TWENTY-FOUR

Image © Jose & MidJourney

I was listening to a podcast that I like but almost invariably depresses me, it’s called Capitalisn’t with Luigi Zingales and Bethany McLean. It’s part of several podcasts and people not against capitalism, but questioning the way it’s working in our society, this particular episode is called “What Happened to the American Dream”. I am happy they don’t just explain how it can go wrong, they give good suggestions on how we can fix it, at our micro level. If you don’t know who Bethany McLean is, she is an America Journalist that dared to shine a light on Enron back in 2001, we all know what happened after.

At a certain point, she shared that she remembered a source saying that Jeff Skilling, the former CEO of Enron, had said that “he was the designer of ditches, not a maker of ditches”. The word designer stopped me on my tracks, I had to rewind and listen again. Apparently, he liked other people who are the designers of ditches, and Bethany added that Skilling and others like him “don’t have a lot of respect for the people who actually dig the ditch, the people who make the thing. And if that is part of the worldview that we find ourselves in today too, overwhelming appreciation for the idea, perhaps too much appreciation for the idea and a corresponding disrespect for how the idea actually gets executed.”

Seeing the term ‘designer’ used in this context really made me feel uncomfortable. I know the term is loosely used in many different contexts and some might argue this term here could easily be exchanged for another, like ‘engineer’, ‘architect’, but he used the term ‘designer’. I asked myself why uncomfortable, and I guess it is for several reasons. First, the implication that if you do one, you don’t do the other, with all the underlying assumptions and biases about people, process, role. Secondly and above all, because I ended up asking myself if designers are focused too much on the ‘designing’ and not enough on the ‘digging’.

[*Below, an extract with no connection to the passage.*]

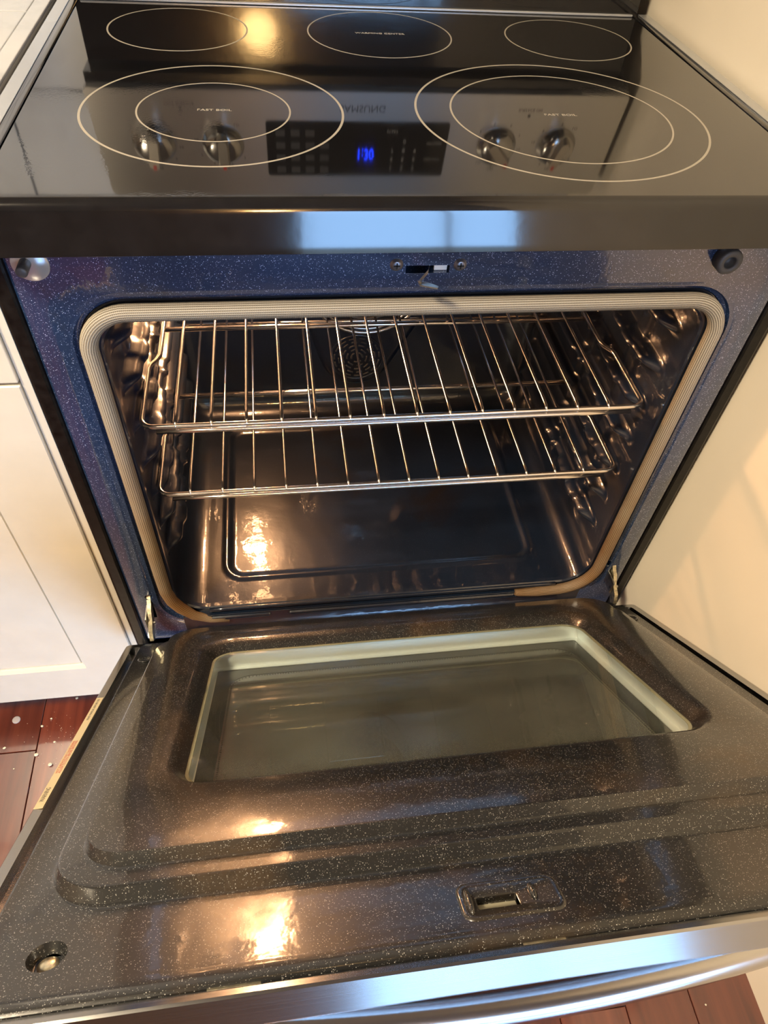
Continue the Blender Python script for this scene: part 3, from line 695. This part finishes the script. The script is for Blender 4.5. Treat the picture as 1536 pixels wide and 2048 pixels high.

I never fooled myself, as a designer, I always played a role in consumption and capitalism, and I have always been aware of the implications. I was always focused on how things were manufactured, where, by whom, I love manufacturing and always thought designing had to be tied at the hip with making. I lost projects because I didn’t want to design solutions that I was aware would have a bad impact on our global livelihood, somewhere in the hyperspace there is a TedXLisboa from more than 30 years ago where I was discussing our role in the renewal of our planet resources. But, honestly, did I do enough? Did we all do enough? Do we really care about those that “dig the ditches”, and how does that impact our work and our career choices? Can we still be designers in a capitalist society and care, really care, about how things we design get executed?

Bethany later brings two other components to her assessment of the failings of capitalism, both equally controversial, the lack of ‘shame” and ‘morality’, intimately impacted by a sense of community that existed and now doesn’t, allowing bad actors to do what they want independently of the impact, free from any community-based shame and morality.

Designers have traditionally stayed away from these concepts, there are exceptions and I believe this is changing in the last 10 to 20 years, designers are more and more designing with a strong understanding of who is “digging the ditches”, challenging themselves and others to act with morality towards the larger community and the planet we inhabit, sometimes at their peril and even when they realize, they too, have ‘glass ceilings’. This is not just the work of designers, but we are part of the problem, and of the solution.